BEGIN RECORDED INFORMATION
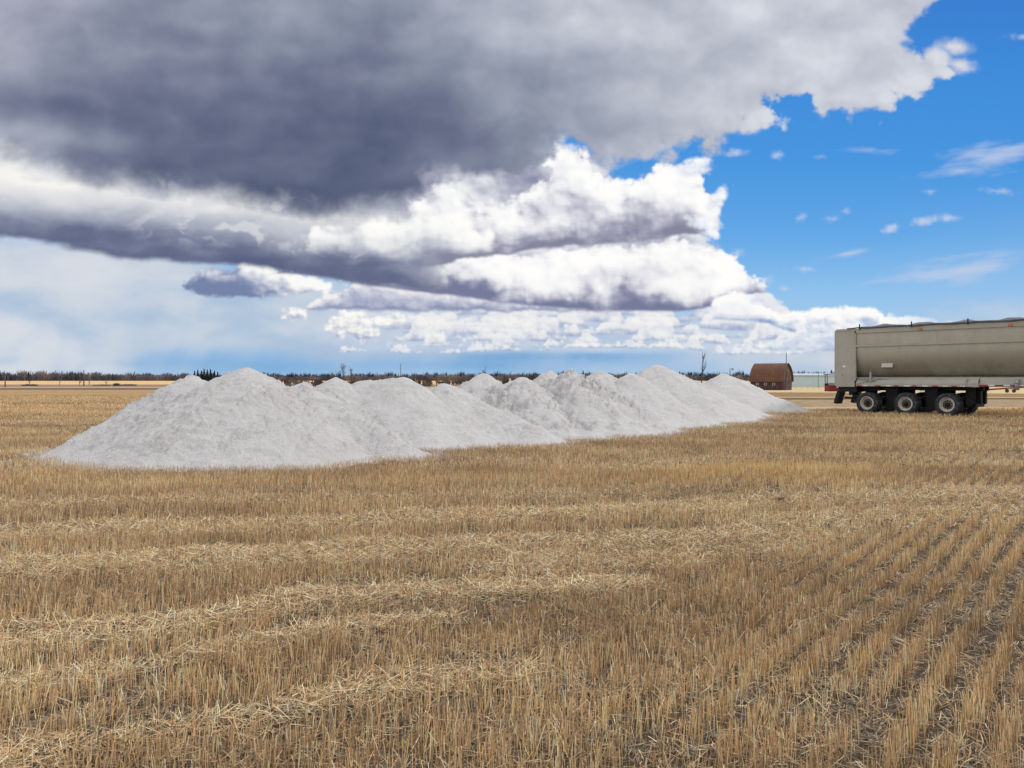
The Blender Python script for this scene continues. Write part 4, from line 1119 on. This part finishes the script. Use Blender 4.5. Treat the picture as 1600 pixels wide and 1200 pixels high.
def barn():
    Y0 = 190.0; rx = (1224.5 - 800) / F * Y0; ry = Y0 - 2
    root = bpy.data.objects.new('barn', None); scene.collection.objects.link(root)
    a = R(-38.4); root.rotation_euler = (0, 0, a)
    L, Wd, He, Hr = 7.4, 6.6, 2.25, 6.55
    # local x runs along the barn (gable at x=0 faces right), y away from the camera
    root.location = (rx - .5, ry - 1.5, gz(rx, ry))
    tag(root, 'old weathered barn with arched rusty brown roof and dark red walls', 'barn')
    w = MB(); w.box(-L, -.0, -Wd / 2, -Wd / 2 + .15, 0, He); w.box(-L, 0, Wd / 2 - .15, Wd / 2, 0, He); w.box(-L, -L + .15, -Wd / 2 + .15, Wd / 2 - .15, 0, He)
    w.build('wall', M_BARNWALL, root)
    arch = []
    for k in range(-12, 13):
        w_ = Wd / 2 + .25; Rg = 1.75 * w_; am = math.acos((Rg - w_) / Rg); a_ = am * (1 - abs(k) / 12)
        y = math.copysign(Rg * math.cos(a_) - (Rg - w_), k)
        arch.append((y if k else 0.0, He - .15 + (Hr - He + .15) * math.sin(a_) / math.sin(am)))
    def gable(x, name):
        g = MB(); pts = [(y * .965, z - .08) for y, z in arch]
        n = len(pts); vs = [(x + dx, y, z) for dx in (0, .12) for y, z in pts] + [(x + dx, s * Wd / 2 * .99, 0) for dx in (0, .12) for s in (-1, 1)]
        f0 = [2 * n] + list(range(n)) + [2 * n + 1]
        f1 = [2 * n + 2] + list(range(n, 2 * n)) + [2 * n + 3]
        g.add(vs, [f0[::-1], f1]); return g.build(name, M_BARNGABLE, root)
    g0 = gable(.0, 'gable_wall'); gable(-L + .02 - .3, 'gable_wall')
    d = MB(); d.box(.125, .20, -1.1, 1.1, 0, 2.3); d.box(.125, .19, -.45, .45, 3.3, 4.5); d.build('door', M_BARNWALL, g0)
    for y in (-2.6, -1.3, 1.35, 2.6):
        tr = MB(); tr.box(.125, .22, y - .10, y + .10, 0, 2.6 if abs(y) > 2 else 3.6); tr.build('gable_trim', M_POLE, g0)
    r = MB(); n = len(arch); x0, x1 = -L - .45, .40
    vs = [(x, y, z) for x in np.linspace(x0, x1, 15) for y, z in arch]
    fs = [(i * n + j, i * n + j + 1, (i + 1) * n + j + 1, (i + 1) * n + j) for i in range(14) for j in range(n - 1)]
    r.add(vs, fs, 0, False); r.add([(x, y * .97, z - .12) for x, y, z in vs], [f[::-1] for f in fs])
    ro = r.build('roof', M_BARNROOF, root)
    e = MB(); e.tube([(x1 + .02, y, z) for y, z in arch], .10, 5); e.tube([(x0 - .02, y, z) for y, z in arch], .08, 5)
    e.box(x0, x1, -Wd / 2 - .34, -Wd / 2 - .26, He - .26, He - .10)
    e.build('roof_edge', M_POLE, ro)
    for x in (-6.0, -4.0, -2.0):
        wn = MB(); wn.box(x - .34, x + .34, -Wd / 2 - .05, -Wd / 2 - .002, 1.2, 1.75); o = wn.build('window', M_FRAMEW, root)
        p = MB(); p.box(x - .25, x + .25, -Wd / 2 - .07, -Wd / 2 - .052, 1.28, 1.67); p.build('pane', M_GLASSD, o)
    rail = MB()
    for x in (-1.0, -2.2, -3.9, -5.7): rail.box(x - .09, x + .09, -Wd / 2 - .6, -Wd / 2 - .45, 0, 1.15)
    rail.box(-6.3, -.9, -Wd / 2 - .62, -Wd / 2 - .57, .75, .9)
    o = rail.build('pen_fence', M_POLE); o.location = root.location; o.rotation_euler = root.rotation_euler
    tag(o, 'short weathered pen fence standing against the long wall of the barn', 'fence')
barn()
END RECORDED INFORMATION
With the pictures left out, transcribe the material exactly.

The Blender Python script for this scene continues. Write part 4, from line 1119 on. This part finishes the script. Use Blender 4.5. Treat the picture as 1600 pixels wide and 1200 pixels high.
def barn():
    Y0 = 190.0; rx = (1224.5 - 800) / F * Y0; ry = Y0 - 2
    root = bpy.data.objects.new('barn', None); scene.collection.objects.link(root)
    a = R(-38.4); root.rotation_euler = (0, 0, a)
    L, Wd, He, Hr = 7.4, 6.6, 2.25, 6.55
    # local x runs along the barn (gable at x=0 faces right), y away from the camera
    root.location = (rx - .5, ry - 1.5, gz(rx, ry))
    tag(root, 'old weathered barn with arched rusty brown roof and dark red walls', 'barn')
    w = MB(); w.box(-L, -.0, -Wd / 2, -Wd / 2 + .15, 0, He); w.box(-L, 0, Wd / 2 - .15, Wd / 2, 0, He); w.box(-L, -L + .15, -Wd / 2 + .15, Wd / 2 - .15, 0, He)
    w.build('wall', M_BARNWALL, root)
    arch = []
    for k in range(-12, 13):
        w_ = Wd / 2 + .25; Rg = 1.75 * w_; am = math.acos((Rg - w_) / Rg); a_ = am * (1 - abs(k) / 12)
        y = math.copysign(Rg * math.cos(a_) - (Rg - w_), k)
        arch.append((y if k else 0.0, He - .15 + (Hr - He + .15) * math.sin(a_) / math.sin(am)))
    def gable(x, name):
        g = MB(); pts = [(y * .965, z - .08) for y, z in arch]
        n = len(pts); vs = [(x + dx, y, z) for dx in (0, .12) for y, z in pts] + [(x + dx, s * Wd / 2 * .99, 0) for dx in (0, .12) for s in (-1, 1)]
        f0 = [2 * n] + list(range(n)) + [2 * n + 1]
        f1 = [2 * n + 2] + list(range(n, 2 * n)) + [2 * n + 3]
        g.add(vs, [f0[::-1], f1]); return g.build(name, M_BARNGABLE, root)
    g0 = gable(.0, 'gable_wall'); gable(-L + .02 - .3, 'gable_wall')
    d = MB(); d.box(.125, .20, -1.1, 1.1, 0, 2.3); d.box(.125, .19, -.45, .45, 3.3, 4.5); d.build('door', M_BARNWALL, g0)
    for y in (-2.6, -1.3, 1.35, 2.6):
        tr = MB(); tr.box(.125, .22, y - .10, y + .10, 0, 2.6 if abs(y) > 2 else 3.6); tr.build('gable_trim', M_POLE, g0)
    r = MB(); n = len(arch); x0, x1 = -L - .45, .40
    vs = [(x, y, z) for x in np.linspace(x0, x1, 15) for y, z in arch]
    fs = [(i * n + j, i * n + j + 1, (i + 1) * n + j + 1, (i + 1) * n + j) for i in range(14) for j in range(n - 1)]
    r.add(vs, fs, 0, False); r.add([(x, y * .97, z - .12) for x, y, z in vs], [f[::-1] for f in fs])
    ro = r.build('roof', M_BARNROOF, root)
    e = MB(); e.tube([(x1 + .02, y, z) for y, z in arch], .10, 5); e.tube([(x0 - .02, y, z) for y, z in arch], .08, 5)
    e.box(x0, x1, -Wd / 2 - .34, -Wd / 2 - .26, He - .26, He - .10)
    e.build('roof_edge', M_POLE, ro)
    for x in (-6.0, -4.0, -2.0):
        wn = MB(); wn.box(x - .34, x + .34, -Wd / 2 - .05, -Wd / 2 - .002, 1.2, 1.75); o = wn.build('window', M_FRAMEW, root)
        p = MB(); p.box(x - .25, x + .25, -Wd / 2 - .07, -Wd / 2 - .052, 1.28, 1.67); p.build('pane', M_GLASSD, o)
    rail = MB()
    for x in (-1.0, -2.2, -3.9, -5.7): rail.box(x - .09, x + .09, -Wd / 2 - .6, -Wd / 2 - .45, 0, 1.15)
    rail.box(-6.3, -.9, -Wd / 2 - .62, -Wd / 2 - .57, .75, .9)
    o = rail.build('pen_fence', M_POLE); o.location = root.location; o.rotation_euler = root.rotation_euler
    tag(o, 'short weathered pen fence standing against the long wall of the barn', 'fence')
barn()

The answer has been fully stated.